1k_scanner is not a document scanner. It is a Rust+egui based multi-market, multi-timeframe trading scanning app.
Most review failures look similar:
- You kept screenshots, but forgot why they mattered.
- The decision felt clear in real time, then looked vague later.
- The same mistake repeated in the next session.
So this post defines screenshot + manifest as a visual style choice and, more importantly, as a decision-evidence routine.
1) Why screenshots alone become blurry evidence
Screenshots preserve scenes, not interpretation.
When the market moves fast, people often lose:
- why a symbol was kept as a candidate,
- how EMA/NRZ was interpreted at that moment,
- what the next action was supposed to be.
That is why a manifest should stay simple: a short interpretation card attached to each screenshot.
2) Lock the visual model first: row=timeframe, column=symbol
In 1k_scanner, keep this model fixed:
- Rows = timeframes
- Columns = symbols
Following one column keeps one symbol’s MTF context intact. Moving across columns makes candidate comparison faster.
Then switch view modes quickly:
- Cmd/Ctrl + 7: dense grid (broad scan)
- Cmd/Ctrl + 8: expanded grid (focused review)

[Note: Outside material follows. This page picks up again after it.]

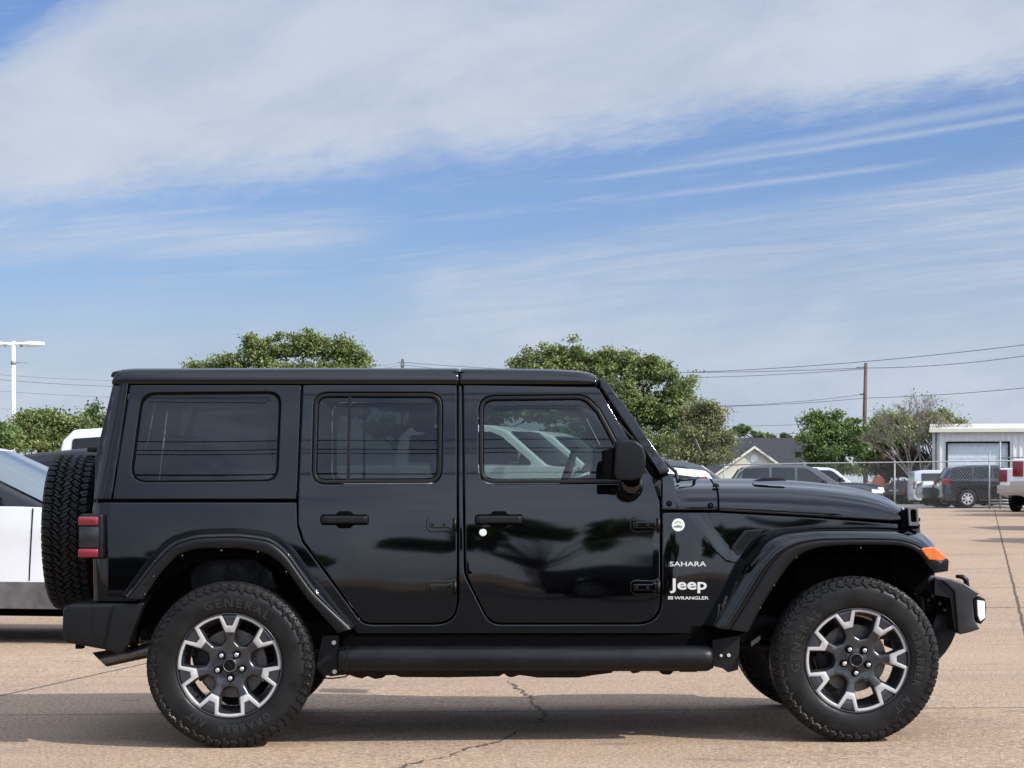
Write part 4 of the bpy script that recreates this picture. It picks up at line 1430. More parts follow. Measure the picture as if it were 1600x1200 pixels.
def tyre_mesh():
    N = 840
    prof = []   # (axial from centre, radius, zone)
    hw = 0.1275
    def P_(a, r, z): prof.append((a, r, z))
    # from outer bead (axial negative = towards viewer) over the tread to inner bead
    side = [(-0.085, 0.240), (-0.102, 0.248), (-0.114, 0.254), (-0.1215, 0.270), (-0.1262, 0.292), (-0.1272, 0.310), (-0.1265, 0.326), (-0.1245, 0.340), (-0.1225, 0.350), (-0.1210, 0.357), (-0.1195, 0.364), (-0.118, 0.371), (-0.1165, 0.378), (-0.1145, 0.3845), (-0.1115, 0.390), (-0.1075, 0.3945), (-0.103, 0.3972)]
    for a, r in side: P_(a, r, 0)
    nt = 38
    for k in range(nt + 1):
        a = -0.098 + 0.196 * k / nt
        P_(a, TR - 0.0042 * (a / 0.1) ** 2, 1)
    for a, r in side[::-1]: P_(-a, r, 0)
    K = len(prof)
    th = np.arange(N) * 2 * PI / N
    NB = 58
    ph = th * NB / (2 * PI)
    V = np.zeros((N, K, 3), dtype=np.float64)
    zone = []
    for k, (a, r, z) in enumerate(prof):
        if z == 1 or abs(a) > 0.0 and r > 0.384:
            rowpos = a
            # five rows of blocks with slanting, stepped gaps
            zig = 0.010 * (np.abs((ph * 1.0) % 1 - 0.5) * 4 - 1)
            edges = [-0.068, -0.024, 0.024, 0.068]
            g = np.zeros(N, bool)
            for i, e in enumerate(edges):
                sh = zig * (1 if i % 2 == 0 else -1)
                g |= np.abs(rowpos - (e + sh)) < 0.0040
            row = int(np.searchsorted(edges, rowpos))
            offs = [0.0, 0.45, 0.1, 0.55, 0.2][row]
            slant = [6, 16, -14, 16, -6][row]
            q = (ph + offs + rowpos * slant) % 1
            wdt = 0.21 if row in (0, 4) else 0.13
            g |= q < wdt
            sipe = np.abs(q - 0.56) < 0.03
            h = np.where(g, -0.011, 0.0) + np.where(sipe & ~g, -0.003, 0.0)
            rr = r + h; aa = np.full(N, a)
        elif r > 0.352:
            # shoulder lugs that hook down the sidewall
            sg = -1 if a < 0 else 1
            q = (ph + (0.0 if a < 0 else 0.2) + rowoff(r)) % 1
            lug = q > 0.16
            alt = (np.floor(ph) % 2 == 0)
            if r < 0.366: lug = lug & (q < 0.80) & (q > 0.25)
            if r < 0.359: lug = lug & alt & (q > 0.34) & (q < 0.66)
            e = np.where(lug, 0.0045, -0.0020)
            rr = r + np.zeros(N); aa = a + sg * e
        else:
            rr = np.full(N, r)
            ring = 0.0012 if abs(r - 0.340) < 0.001 or abs(r - 0.250) < 0.001 else 0.0
            aa = np.full(N, a + (-1 if a < 0 else 1) * ring)
        V[:, k, 0] = rr * np.cos(th)
        V[:, k, 1] = aa
        V[:, k, 2] = rr * np.sin(th)
    vs = V.reshape(-1, 3)
    i = np.arange(N)[:, None]; k = np.arange(K - 1)[None, :]
    i2 = (i + 1) % N
    quads = np.stack([i * K + k, i2 * K + k, i2 * K + k + 1, i * K + k + 1], -1).reshape(-1, 4)
    me = bpy.data.meshes.new('tyre')
    me.vertices.add(len(vs)); me.vertices.foreach_set('co', vs.astype(np.float32).ravel())
    me.loops.add(quads.size); me.loops.foreach_set('vertex_index', quads.astype(np.int32).ravel())
    me.polygons.add(len(quads)); me.polygons.foreach_set('loop_start', np.arange(0, quads.size, 4, dtype=np.int32))
    me.polygons.foreach_set('loop_total', np.full(len(quads), 4, dtype=np.int32))
    rad = np.array([p[1] for p in prof])
    smo = np.tile(((rad[:-1] < 0.352) & (rad[1:] < 0.353)), N)
    me.polygons.foreach_set('use_smooth', smo)
    me.materials.append(M['rubber'])
    me.update(calc_edges=True)
    me.validate()
    return me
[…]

- Space: single-chart focus toggle
The point is not “see more.” It is to repeat scan wide → validate deep.
3) Use EMA/NRZ as observation sentences, not formulas
At user level, EMA/NRZ can be reduced to two checks:
- Is persistence still visible on EMA?
- Around NRZ, does structure hold or break?
Do not force certainty. Record what you observed in one sentence.
Example notes:
- “EMA persistence is intact, but waiting for cleaner NRZ re-entry.”
- “Reaction above NRZ is alive, keep this candidate.”
Those short lines keep continuity in the next session.
4) Read consensus as a priority cue only
In 1k_scanner, when multiple signals align, you see green/red frame emphasis around charts.
For users, this means:
- not an execution button,
- but a fast way to narrow which candidates deserve immediate review.
Practical use:
- stronger frame emphasis → review sooner,
- weak/neutral emphasis → defer or drop faster.
So consensus should be treated as an attention-allocation tool, not a prediction shortcut.
5) Make screenshot + manifest one set with V and N
Speed matters in live sessions.
- V: add/toggle current chart in Check Note
- N: open Check Note list for batch review
A compact 3-line manifest is enough:
- Why this became a candidate (context)
- One-line EMA/NRZ interpretation
- Next action (continue watching / validate on condition / exclude)
This turns screenshots from “images” into “evidence.”
6) Use templates to preserve repeatability
If you want consistency, lock the routine with templates:
- Set
Grid Size,Timeframes per row,Exchange, then run Generate Grid Template - Save session layout with F12
- Reload next session with Cmd/Ctrl + L
A simple two-template setup works well:
- scan template: broad candidate collection,
- focus template: deep validation on a short list.
This removes setup drift between sessions.
7) Practical 12-minute loop
- 0:00–2:00 Load template (Cmd/Ctrl+L), scan in dense mode (Cmd/Ctrl+7)
- 2:00–4:00 Narrow candidates using consensus frame emphasis
- 4:00–7:00 Validate candidates in expanded/single modes (Cmd/Ctrl+8, Space)
- 7:00–10:00 Mark with V, review/edit manifest notes with N
- 10:00–12:00 Save next-session state with F12 and finalize keep/drop list
The goal is simple:
not more captures, but faster repeatable decisions under the same criteria.
One line to keep:
Screenshots preserve scenes. Manifests preserve decisions.
Use both together, and your next-session judgment gets faster.